Que je n’ai plus besoin de tout cela, augmente le sentiment que j’ai de moi-même, me recentre sur moi-même.
Je ne suis plus absorbé par les objets que j’ai accumulés pour compenser les manques que j’avais en moi.
Jeûner pour la paix. Avoir la force de se détacher de tout ce qu’on a accumulé, de tout ce que l’on a saisi, de tout ce que l’on s’est approprié pour colmater notre manque.
S’en détacher, développe la force intérieure en moi et je me recentre.

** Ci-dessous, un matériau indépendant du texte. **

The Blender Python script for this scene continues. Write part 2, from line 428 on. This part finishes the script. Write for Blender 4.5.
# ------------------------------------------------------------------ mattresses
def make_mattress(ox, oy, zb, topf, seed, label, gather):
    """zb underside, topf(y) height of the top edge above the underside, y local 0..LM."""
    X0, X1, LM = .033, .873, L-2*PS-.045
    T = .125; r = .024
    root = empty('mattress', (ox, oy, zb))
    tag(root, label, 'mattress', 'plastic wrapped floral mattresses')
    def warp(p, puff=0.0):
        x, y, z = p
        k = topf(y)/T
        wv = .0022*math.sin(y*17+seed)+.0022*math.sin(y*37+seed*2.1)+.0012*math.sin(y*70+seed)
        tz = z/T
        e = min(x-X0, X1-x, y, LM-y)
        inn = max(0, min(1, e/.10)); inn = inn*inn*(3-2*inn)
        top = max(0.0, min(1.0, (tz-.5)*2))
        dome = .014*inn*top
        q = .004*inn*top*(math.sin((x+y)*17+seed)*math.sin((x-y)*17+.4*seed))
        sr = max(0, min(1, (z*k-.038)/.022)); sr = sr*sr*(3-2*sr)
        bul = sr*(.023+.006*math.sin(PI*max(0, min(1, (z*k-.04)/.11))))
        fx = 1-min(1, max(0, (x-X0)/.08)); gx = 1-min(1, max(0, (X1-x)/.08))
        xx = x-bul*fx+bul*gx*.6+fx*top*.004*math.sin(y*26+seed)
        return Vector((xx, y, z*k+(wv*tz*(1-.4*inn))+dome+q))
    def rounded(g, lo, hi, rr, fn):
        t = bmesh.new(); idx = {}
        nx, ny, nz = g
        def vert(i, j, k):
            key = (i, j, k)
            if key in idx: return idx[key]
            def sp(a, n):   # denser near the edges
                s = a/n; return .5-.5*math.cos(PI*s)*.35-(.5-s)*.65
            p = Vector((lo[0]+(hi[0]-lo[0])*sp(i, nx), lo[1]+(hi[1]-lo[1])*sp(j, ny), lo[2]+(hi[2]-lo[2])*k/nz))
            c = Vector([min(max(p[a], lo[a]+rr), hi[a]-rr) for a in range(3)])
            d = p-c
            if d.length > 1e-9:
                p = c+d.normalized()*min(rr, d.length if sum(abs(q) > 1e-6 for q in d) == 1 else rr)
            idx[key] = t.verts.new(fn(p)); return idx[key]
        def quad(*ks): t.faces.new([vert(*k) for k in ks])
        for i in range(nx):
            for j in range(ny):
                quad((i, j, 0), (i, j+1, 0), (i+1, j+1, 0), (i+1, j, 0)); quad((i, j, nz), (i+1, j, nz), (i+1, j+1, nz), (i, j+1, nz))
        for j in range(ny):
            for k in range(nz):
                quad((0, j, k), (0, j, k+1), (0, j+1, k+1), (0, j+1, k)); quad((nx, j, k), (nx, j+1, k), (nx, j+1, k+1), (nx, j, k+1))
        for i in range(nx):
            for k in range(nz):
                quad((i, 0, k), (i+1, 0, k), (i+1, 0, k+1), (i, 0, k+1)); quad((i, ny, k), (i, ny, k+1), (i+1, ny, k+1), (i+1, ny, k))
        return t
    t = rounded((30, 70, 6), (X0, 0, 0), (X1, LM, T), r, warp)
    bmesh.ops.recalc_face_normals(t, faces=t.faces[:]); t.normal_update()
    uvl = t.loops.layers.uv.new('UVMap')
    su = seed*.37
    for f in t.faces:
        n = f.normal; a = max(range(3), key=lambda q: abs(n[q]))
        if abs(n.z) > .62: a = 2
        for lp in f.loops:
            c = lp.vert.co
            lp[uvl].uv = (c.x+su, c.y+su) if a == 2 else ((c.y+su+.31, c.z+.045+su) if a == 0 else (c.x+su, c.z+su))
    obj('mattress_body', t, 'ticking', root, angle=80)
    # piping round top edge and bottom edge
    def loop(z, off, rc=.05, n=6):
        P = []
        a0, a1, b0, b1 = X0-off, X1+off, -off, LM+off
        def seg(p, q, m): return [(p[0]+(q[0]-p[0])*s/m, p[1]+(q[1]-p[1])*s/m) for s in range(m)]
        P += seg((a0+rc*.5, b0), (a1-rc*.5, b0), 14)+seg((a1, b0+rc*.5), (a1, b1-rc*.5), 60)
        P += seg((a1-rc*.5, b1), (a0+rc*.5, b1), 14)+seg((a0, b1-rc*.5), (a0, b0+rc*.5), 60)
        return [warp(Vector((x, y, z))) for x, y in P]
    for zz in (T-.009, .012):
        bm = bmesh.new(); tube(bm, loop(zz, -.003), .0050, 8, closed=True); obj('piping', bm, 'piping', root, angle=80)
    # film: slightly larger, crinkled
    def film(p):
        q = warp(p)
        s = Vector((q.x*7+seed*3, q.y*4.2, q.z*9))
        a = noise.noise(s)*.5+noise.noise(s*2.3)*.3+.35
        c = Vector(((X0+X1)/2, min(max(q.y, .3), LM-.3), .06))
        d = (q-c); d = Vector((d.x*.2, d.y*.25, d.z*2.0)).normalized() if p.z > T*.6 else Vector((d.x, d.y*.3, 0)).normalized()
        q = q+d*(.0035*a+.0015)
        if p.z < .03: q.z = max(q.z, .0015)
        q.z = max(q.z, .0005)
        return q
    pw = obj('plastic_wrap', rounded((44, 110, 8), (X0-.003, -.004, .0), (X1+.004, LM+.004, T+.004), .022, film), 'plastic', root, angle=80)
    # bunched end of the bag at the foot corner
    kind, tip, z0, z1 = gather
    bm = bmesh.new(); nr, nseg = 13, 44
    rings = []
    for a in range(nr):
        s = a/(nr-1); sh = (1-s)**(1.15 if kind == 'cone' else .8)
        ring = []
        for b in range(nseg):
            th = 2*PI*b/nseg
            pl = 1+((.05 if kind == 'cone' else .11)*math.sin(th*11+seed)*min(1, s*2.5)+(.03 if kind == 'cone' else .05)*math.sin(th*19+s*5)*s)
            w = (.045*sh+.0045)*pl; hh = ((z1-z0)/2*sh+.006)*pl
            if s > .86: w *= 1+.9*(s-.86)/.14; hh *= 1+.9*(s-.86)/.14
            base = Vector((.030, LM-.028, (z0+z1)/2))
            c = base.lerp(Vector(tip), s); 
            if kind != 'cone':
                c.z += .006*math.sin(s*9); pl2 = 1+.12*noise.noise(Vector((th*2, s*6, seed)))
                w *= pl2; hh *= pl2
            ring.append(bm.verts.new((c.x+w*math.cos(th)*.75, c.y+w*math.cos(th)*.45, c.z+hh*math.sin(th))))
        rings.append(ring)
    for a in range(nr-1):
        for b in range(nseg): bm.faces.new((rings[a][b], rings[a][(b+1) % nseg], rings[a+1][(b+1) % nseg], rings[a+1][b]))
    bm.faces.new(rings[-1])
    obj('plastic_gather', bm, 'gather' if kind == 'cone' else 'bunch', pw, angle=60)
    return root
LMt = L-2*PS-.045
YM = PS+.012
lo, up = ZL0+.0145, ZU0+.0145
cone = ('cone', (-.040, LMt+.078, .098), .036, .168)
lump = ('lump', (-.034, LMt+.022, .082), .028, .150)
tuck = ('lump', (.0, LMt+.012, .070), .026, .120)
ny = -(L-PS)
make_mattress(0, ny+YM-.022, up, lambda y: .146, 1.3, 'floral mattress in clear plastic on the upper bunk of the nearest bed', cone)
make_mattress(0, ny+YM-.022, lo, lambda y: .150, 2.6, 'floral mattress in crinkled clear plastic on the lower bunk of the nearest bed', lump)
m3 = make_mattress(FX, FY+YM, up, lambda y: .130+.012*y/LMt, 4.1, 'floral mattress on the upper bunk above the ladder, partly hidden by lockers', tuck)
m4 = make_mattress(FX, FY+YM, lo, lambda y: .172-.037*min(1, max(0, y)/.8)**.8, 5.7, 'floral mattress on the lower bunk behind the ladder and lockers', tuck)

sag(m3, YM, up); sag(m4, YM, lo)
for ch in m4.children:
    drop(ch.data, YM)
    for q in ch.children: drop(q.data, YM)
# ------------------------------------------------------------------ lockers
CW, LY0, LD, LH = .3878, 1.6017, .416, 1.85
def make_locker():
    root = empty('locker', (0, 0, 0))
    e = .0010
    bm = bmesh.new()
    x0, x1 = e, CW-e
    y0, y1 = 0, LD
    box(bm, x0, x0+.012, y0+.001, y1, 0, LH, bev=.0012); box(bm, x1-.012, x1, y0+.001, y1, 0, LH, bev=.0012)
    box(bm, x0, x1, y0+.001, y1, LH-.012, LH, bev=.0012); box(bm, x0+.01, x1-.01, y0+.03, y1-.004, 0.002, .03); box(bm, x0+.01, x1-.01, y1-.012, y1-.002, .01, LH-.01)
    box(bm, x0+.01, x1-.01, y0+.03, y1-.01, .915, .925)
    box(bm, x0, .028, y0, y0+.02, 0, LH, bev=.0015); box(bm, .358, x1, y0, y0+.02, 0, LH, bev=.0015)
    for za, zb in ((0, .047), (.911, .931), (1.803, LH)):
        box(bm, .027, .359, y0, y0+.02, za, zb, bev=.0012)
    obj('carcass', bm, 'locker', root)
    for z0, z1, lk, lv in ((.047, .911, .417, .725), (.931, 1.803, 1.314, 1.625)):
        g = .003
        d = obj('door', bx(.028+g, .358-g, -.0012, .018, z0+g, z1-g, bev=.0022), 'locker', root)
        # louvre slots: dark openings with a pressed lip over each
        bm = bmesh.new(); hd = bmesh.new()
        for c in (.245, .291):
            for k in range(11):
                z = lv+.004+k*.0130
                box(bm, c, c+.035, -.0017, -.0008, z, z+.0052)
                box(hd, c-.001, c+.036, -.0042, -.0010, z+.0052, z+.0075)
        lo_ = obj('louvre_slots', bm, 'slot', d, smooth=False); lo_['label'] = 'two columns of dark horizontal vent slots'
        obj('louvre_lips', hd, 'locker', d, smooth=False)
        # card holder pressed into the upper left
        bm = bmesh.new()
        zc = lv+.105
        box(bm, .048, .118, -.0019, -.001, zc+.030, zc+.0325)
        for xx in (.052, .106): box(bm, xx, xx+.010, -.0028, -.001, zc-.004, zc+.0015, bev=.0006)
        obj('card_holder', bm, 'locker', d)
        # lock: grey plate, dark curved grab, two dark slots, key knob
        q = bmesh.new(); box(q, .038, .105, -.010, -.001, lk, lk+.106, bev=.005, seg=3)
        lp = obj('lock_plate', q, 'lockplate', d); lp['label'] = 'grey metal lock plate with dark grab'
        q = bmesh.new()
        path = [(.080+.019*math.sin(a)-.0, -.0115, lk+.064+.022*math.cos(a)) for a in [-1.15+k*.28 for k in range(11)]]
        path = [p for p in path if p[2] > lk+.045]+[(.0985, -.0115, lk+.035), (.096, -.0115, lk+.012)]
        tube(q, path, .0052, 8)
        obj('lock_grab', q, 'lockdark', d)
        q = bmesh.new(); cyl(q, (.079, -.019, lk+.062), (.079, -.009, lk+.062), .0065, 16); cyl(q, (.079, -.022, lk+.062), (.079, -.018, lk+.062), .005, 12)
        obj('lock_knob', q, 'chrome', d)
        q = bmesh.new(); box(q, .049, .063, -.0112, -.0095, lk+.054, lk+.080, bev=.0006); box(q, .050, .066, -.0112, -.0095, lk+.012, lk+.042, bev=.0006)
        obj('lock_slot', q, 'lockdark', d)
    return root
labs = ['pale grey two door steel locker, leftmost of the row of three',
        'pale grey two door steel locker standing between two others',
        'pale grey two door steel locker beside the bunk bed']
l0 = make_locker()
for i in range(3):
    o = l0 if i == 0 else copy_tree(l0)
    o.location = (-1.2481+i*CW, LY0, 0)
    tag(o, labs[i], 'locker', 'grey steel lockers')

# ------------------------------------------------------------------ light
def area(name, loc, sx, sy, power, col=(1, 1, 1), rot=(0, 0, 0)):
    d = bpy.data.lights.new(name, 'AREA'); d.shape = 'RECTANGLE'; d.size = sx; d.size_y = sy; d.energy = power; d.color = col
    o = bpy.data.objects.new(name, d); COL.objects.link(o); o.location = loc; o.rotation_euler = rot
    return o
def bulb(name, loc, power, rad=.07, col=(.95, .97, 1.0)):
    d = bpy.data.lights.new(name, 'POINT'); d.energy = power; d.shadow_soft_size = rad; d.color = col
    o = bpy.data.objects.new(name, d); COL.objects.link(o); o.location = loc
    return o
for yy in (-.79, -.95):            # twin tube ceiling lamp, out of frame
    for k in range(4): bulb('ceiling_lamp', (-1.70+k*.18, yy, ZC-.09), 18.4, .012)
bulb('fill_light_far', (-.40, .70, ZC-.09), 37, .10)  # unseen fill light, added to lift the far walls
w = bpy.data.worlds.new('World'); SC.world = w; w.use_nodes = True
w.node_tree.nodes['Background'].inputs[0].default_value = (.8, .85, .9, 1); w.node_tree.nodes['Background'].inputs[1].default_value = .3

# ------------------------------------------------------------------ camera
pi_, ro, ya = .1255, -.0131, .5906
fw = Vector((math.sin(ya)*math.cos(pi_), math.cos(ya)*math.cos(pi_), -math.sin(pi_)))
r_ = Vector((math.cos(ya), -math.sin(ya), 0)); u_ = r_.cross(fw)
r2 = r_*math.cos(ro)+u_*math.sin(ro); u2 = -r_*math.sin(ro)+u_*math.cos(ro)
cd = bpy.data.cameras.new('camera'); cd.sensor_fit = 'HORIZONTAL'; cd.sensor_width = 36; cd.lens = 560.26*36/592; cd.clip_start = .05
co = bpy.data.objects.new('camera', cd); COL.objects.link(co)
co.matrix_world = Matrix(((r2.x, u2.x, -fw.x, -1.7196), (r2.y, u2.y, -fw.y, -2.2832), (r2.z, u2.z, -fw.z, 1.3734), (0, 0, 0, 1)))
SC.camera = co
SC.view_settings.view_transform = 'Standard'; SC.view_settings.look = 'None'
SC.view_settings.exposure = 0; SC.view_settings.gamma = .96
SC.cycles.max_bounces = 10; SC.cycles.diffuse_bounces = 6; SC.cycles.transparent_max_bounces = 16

A l’inverse, il y a aussi le développement qualitatif. Après un repas, nous constatons que nous n’avons rien goûté. Manque de vigilance, manque d’attention.

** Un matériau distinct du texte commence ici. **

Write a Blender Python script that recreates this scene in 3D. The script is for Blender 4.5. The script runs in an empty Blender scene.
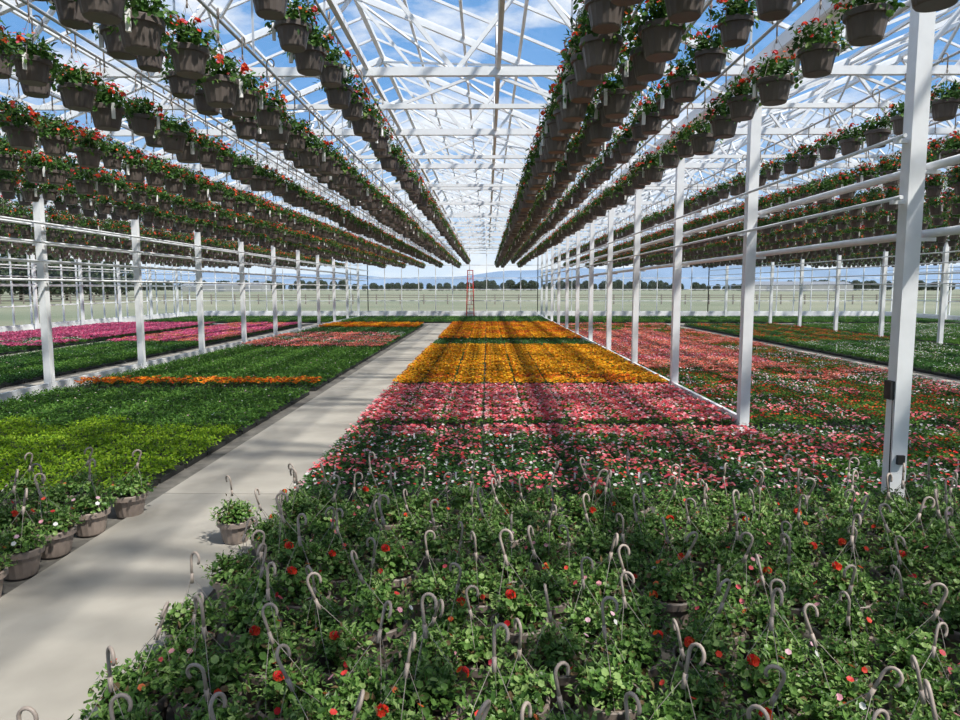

Accentuer, intensifier la qualité de notre goût, déguster dans une expérience profonde, la qualité de la vie, la qualité de mes expériences relationnelles.
Les mangeurs compulsifs sont des gens qui ne goûtent pas, ils sont uniquement dans le quantitatif, en mettre davantage, c’est le problème des conquérants.

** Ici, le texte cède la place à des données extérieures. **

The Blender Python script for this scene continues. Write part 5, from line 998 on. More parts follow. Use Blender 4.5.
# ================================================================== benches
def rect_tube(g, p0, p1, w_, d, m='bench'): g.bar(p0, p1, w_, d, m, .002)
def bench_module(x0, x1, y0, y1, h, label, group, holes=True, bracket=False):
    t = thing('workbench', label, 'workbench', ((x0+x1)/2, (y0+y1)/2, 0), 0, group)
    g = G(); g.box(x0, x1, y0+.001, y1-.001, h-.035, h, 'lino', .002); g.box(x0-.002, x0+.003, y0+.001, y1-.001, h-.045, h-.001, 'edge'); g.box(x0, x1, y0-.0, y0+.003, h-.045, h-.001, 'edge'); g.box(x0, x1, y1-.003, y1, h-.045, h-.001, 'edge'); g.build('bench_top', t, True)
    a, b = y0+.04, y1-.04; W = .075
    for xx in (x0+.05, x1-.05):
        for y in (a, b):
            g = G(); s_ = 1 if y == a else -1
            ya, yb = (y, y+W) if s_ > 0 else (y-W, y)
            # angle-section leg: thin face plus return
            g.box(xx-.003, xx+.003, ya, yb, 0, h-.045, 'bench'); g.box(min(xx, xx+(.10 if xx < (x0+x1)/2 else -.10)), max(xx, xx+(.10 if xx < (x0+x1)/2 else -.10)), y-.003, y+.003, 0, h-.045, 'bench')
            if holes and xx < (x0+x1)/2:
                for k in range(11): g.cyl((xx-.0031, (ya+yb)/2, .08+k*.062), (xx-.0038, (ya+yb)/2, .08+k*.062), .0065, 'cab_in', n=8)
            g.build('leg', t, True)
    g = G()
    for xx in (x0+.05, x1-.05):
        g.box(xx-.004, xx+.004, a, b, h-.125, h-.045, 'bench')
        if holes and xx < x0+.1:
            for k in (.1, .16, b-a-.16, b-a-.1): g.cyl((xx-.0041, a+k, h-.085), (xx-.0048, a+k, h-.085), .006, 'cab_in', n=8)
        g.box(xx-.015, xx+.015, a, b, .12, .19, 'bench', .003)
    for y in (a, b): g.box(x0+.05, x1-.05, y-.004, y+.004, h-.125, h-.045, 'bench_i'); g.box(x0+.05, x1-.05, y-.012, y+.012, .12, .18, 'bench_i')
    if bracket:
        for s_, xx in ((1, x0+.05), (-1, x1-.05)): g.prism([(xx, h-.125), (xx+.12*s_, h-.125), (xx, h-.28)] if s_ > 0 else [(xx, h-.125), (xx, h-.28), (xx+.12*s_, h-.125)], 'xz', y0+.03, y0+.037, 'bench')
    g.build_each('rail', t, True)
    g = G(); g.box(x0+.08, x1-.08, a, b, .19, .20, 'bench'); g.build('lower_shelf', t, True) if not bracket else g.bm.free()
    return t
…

La guerre sainte, c’est augmenter et exalter la volonté que ça donne une dimension à l’existence nouvelle.
Instaurer un nouvel ordre des choses. Développer en nous, un esprit de chérissement de l’autre, pour faire triompher cette expérience de l’amour.
S’il est vrai, que la paix est un don, il faut se préparer à recevoir ce don. « Dieu donne la Paix » a rappelé Jean-Paul II en Israël. On dit parfois, qu’il est plus difficile de recevoir que de donner.
Dans quelle mesure je peux la recevoir ?
Dans quelle mesure je peux l’accueillir ?
Et si dans mon concret de chaque jour, je n’arrive pas à poser les gestes d’un artisan de Paix, comment voulez-vous que je reçoive cette force, si je ne suis pas en accord, si je ne suis pas ouvert à cette réalité ?
La Paix ne va pas forcer les murs ? La Paix ne va pas entrer de force dans mon cœur, s’il n’est pas ouvert, s’il n’est pas en résonance avec cette réalité, elle ne me touchera pas, elle pourrait descendre du ciel à chaque instant, et à mon avis, si elle le fait, ça ne changera rien.
Si on reprend chacun des éléments de cette réflexion, il y a des clefs qui nous amènent à remettre en question certains modes d’existence, c’est ça finalement qui compte, c’est ça que la démarche spirituelle peut apporter, comme mobilisation à cette démarche pour la Paix.